October 02, 1992|By John A. Morris | John A. Morris,Staff Writer

The northeast wind leaves Walter Hagan Sr. high and dry on Wharf Creek.

At least once a week, the wind blows the creek's shallow waters about 20 feet out from his pier, exposing mud, algae and debris. If he mistimes trips on his 25-foot fishing boat and returns at low tide, "I'm stranded. I can't get back in," Mr. Hagan said yesterday.

It hasn't always been that way, said Donald Trice, Mr. Hagan's neighbor in the Green Gables community. The creek has became more and more shallow as a field behind the Chesapeake High School complex has eroded over the past two decades. Only recently has the erosion been shored up.

For six years, residents along Wharf Creek have been working with the county Department of Public Works to restore the creek and reopen a boating channel. All they lacked was permission from the county Board of Education to move the eroded dirt to another field behind the school.

Mr. Hagan said he expected smooth sailing at a school board meeting last month. He believed approval was a mere formality.

But a group of residents from the Cedarwood Cove community took exception to the project, challenging the wisdom of dumping the mud there.

Vernon Plack, president of the Cedarwood Cove Community Association, said yesterday his neighbors worry that the mud, which would take more than five years to dry, would stink and pose a health hazard.
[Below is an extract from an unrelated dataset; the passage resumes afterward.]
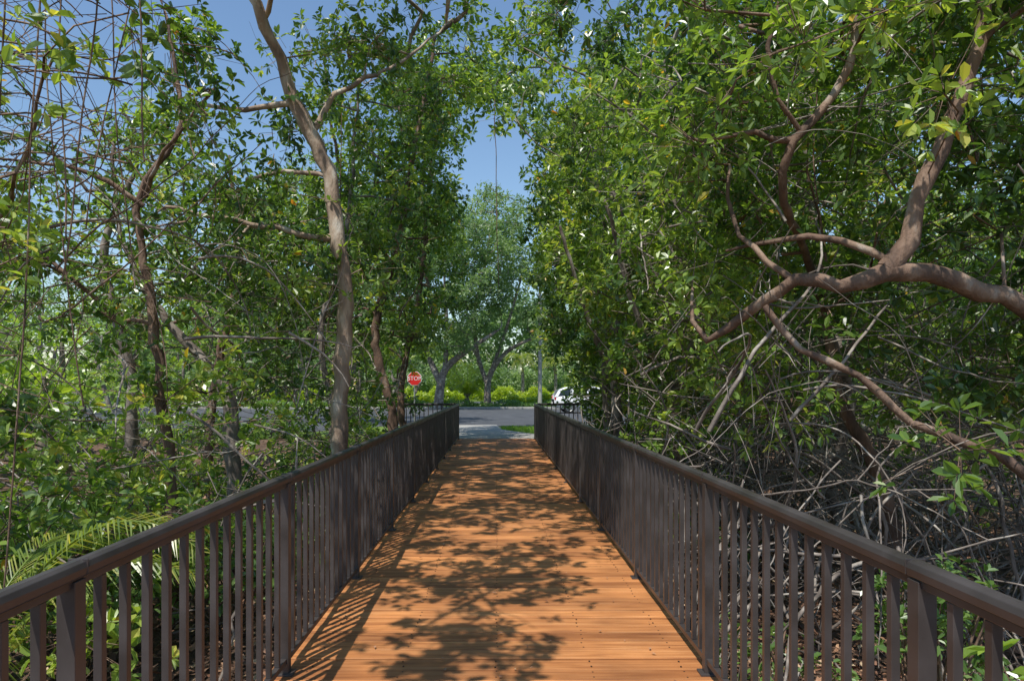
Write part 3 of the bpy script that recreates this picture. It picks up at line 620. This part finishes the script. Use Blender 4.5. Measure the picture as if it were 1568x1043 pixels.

He said he's worried about its affects on the students and on his community, which is adjacent to the 3-acre dump site.

Mr. Plack said he does not oppose the dredging itself. He just does not believe "we should be putting the spoil where there are so many people running around."

As a result, county spokeswoman Anne Sieling said plans to dredge the creek have been put on hold while engineers try to find an alternative dump site.

Prompted by the residents, the county has spent six years negotiating with the school board, installing better erosion controls at the school and seeking the necessary permits for the dredging.

The Army Corps of Engineers issued the final permit in April.

The county proposed dredging 8,200 cubic yards of mud from the creek's bottom and dumping it on an 3-acre field behind Chesapeake Middle School, Ms. Sieling said. That would create a channel nearly 2,000 feet long, 50 feet wide and 5 feet deep, she said.

The project would cost nearly $244,000. The county has allocated $50,000 -- half coming from a state grant -- for the final design.

Ms. Sieling said the state had promised to pay for half of the entire project. But that money was cut as lawmakers attempted to balance the state budget last year, she said. The county could reapply for money next year.

If the county cannot find a better site, Ms. Sieling said, it still could ask for school board permission to use the school site.

"As far as I know, [the eroded dirt] is just storm water runoff," said Mike McLaren, president of the Green Gables Improvement Association. "I don't see why there is a problem taking it and putting it back where it came from."